EXERCISE DIRECTIONS:
Please return the full listing below without altering anything.

PROVIDED MATERIAL:
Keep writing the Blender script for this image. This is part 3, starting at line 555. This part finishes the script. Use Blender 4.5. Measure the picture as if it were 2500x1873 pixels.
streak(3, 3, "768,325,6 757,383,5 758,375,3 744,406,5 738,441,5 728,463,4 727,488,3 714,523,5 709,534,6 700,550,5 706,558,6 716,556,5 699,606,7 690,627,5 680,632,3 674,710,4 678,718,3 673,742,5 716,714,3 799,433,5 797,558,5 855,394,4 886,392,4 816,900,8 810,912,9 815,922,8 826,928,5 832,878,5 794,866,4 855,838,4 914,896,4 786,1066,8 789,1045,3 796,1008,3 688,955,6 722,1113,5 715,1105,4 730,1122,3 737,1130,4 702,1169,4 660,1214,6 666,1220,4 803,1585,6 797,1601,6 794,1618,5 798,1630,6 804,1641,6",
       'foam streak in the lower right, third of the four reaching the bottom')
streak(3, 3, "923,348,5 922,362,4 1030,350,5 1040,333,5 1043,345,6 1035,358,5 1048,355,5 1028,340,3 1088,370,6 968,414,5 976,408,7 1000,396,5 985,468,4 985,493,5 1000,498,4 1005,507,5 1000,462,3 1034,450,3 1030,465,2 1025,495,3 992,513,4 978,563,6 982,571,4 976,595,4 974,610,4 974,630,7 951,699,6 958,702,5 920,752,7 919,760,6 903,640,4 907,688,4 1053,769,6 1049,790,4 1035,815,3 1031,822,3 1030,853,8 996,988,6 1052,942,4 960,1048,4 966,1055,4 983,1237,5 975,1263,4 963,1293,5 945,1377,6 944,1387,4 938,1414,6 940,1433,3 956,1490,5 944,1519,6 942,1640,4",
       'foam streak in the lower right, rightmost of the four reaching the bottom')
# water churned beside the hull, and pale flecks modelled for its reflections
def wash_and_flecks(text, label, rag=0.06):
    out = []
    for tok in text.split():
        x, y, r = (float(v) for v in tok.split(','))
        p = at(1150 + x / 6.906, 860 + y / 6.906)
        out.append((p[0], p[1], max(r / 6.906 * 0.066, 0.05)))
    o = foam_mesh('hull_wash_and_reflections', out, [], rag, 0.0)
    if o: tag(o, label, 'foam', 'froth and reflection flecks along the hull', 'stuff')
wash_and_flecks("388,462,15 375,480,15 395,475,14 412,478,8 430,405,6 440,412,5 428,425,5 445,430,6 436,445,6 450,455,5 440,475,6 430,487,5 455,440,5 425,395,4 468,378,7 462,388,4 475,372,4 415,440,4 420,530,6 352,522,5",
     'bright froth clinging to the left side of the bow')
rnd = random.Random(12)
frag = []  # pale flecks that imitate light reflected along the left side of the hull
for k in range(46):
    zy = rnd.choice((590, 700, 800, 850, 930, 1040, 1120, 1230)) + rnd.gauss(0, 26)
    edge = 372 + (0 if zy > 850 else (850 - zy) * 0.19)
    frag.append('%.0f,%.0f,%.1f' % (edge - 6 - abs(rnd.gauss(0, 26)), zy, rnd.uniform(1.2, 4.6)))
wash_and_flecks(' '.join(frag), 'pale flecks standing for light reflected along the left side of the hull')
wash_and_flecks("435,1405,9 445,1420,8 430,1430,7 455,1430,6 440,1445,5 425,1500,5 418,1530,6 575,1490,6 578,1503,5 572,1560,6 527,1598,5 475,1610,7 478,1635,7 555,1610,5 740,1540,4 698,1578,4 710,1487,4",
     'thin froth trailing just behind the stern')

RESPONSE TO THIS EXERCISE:
Keep writing the Blender script for this image. This is part 3, starting at line 555. This part finishes the script. Use Blender 4.5. Measure the picture as if it were 2500x1873 pixels.
streak(3, 3, "768,325,6 757,383,5 758,375,3 744,406,5 738,441,5 728,463,4 727,488,3 714,523,5 709,534,6 700,550,5 706,558,6 716,556,5 699,606,7 690,627,5 680,632,3 674,710,4 678,718,3 673,742,5 716,714,3 799,433,5 797,558,5 855,394,4 886,392,4 816,900,8 810,912,9 815,922,8 826,928,5 832,878,5 794,866,4 855,838,4 914,896,4 786,1066,8 789,1045,3 796,1008,3 688,955,6 722,1113,5 715,1105,4 730,1122,3 737,1130,4 702,1169,4 660,1214,6 666,1220,4 803,1585,6 797,1601,6 794,1618,5 798,1630,6 804,1641,6",
       'foam streak in the lower right, third of the four reaching the bottom')
streak(3, 3, "923,348,5 922,362,4 1030,350,5 1040,333,5 1043,345,6 1035,358,5 1048,355,5 1028,340,3 1088,370,6 968,414,5 976,408,7 1000,396,5 985,468,4 985,493,5 1000,498,4 1005,507,5 1000,462,3 1034,450,3 1030,465,2 1025,495,3 992,513,4 978,563,6 982,571,4 976,595,4 974,610,4 974,630,7 951,699,6 958,702,5 920,752,7 919,760,6 903,640,4 907,688,4 1053,769,6 1049,790,4 1035,815,3 1031,822,3 1030,853,8 996,988,6 1052,942,4 960,1048,4 966,1055,4 983,1237,5 975,1263,4 963,1293,5 945,1377,6 944,1387,4 938,1414,6 940,1433,3 956,1490,5 944,1519,6 942,1640,4",
       'foam streak in the lower right, rightmost of the four reaching the bottom')
# water churned beside the hull, and pale flecks modelled for its reflections
def wash_and_flecks(text, label, rag=0.06):
    out = []
    for tok in text.split():
        x, y, r = (float(v) for v in tok.split(','))
        p = at(1150 + x / 6.906, 860 + y / 6.906)
        out.append((p[0], p[1], max(r / 6.906 * 0.066, 0.05)))
    o = foam_mesh('hull_wash_and_reflections', out, [], rag, 0.0)
    if o: tag(o, label, 'foam', 'froth and reflection flecks along the hull', 'stuff')
wash_and_flecks("388,462,15 375,480,15 395,475,14 412,478,8 430,405,6 440,412,5 428,425,5 445,430,6 436,445,6 450,455,5 440,475,6 430,487,5 455,440,5 425,395,4 468,378,7 462,388,4 475,372,4 415,440,4 420,530,6 352,522,5",
     'bright froth clinging to the left side of the bow')
rnd = random.Random(12)
frag = []  # pale flecks that imitate light reflected along the left side of the hull
for k in range(46):
    zy = rnd.choice((590, 700, 800, 850, 930, 1040, 1120, 1230)) + rnd.gauss(0, 26)
    edge = 372 + (0 if zy > 850 else (850 - zy) * 0.19)
    frag.append('%.0f,%.0f,%.1f' % (edge - 6 - abs(rnd.gauss(0, 26)), zy, rnd.uniform(1.2, 4.6)))
wash_and_flecks(' '.join(frag), 'pale flecks standing for light reflected along the left side of the hull')
wash_and_flecks("435,1405,9 445,1420,8 430,1430,7 455,1430,6 440,1445,5 425,1500,5 418,1530,6 575,1490,6 578,1503,5 572,1560,6 527,1598,5 475,1610,7 478,1635,7 555,1610,5 740,1540,4 698,1578,4 710,1487,4",
     'thin froth trailing just behind the stern')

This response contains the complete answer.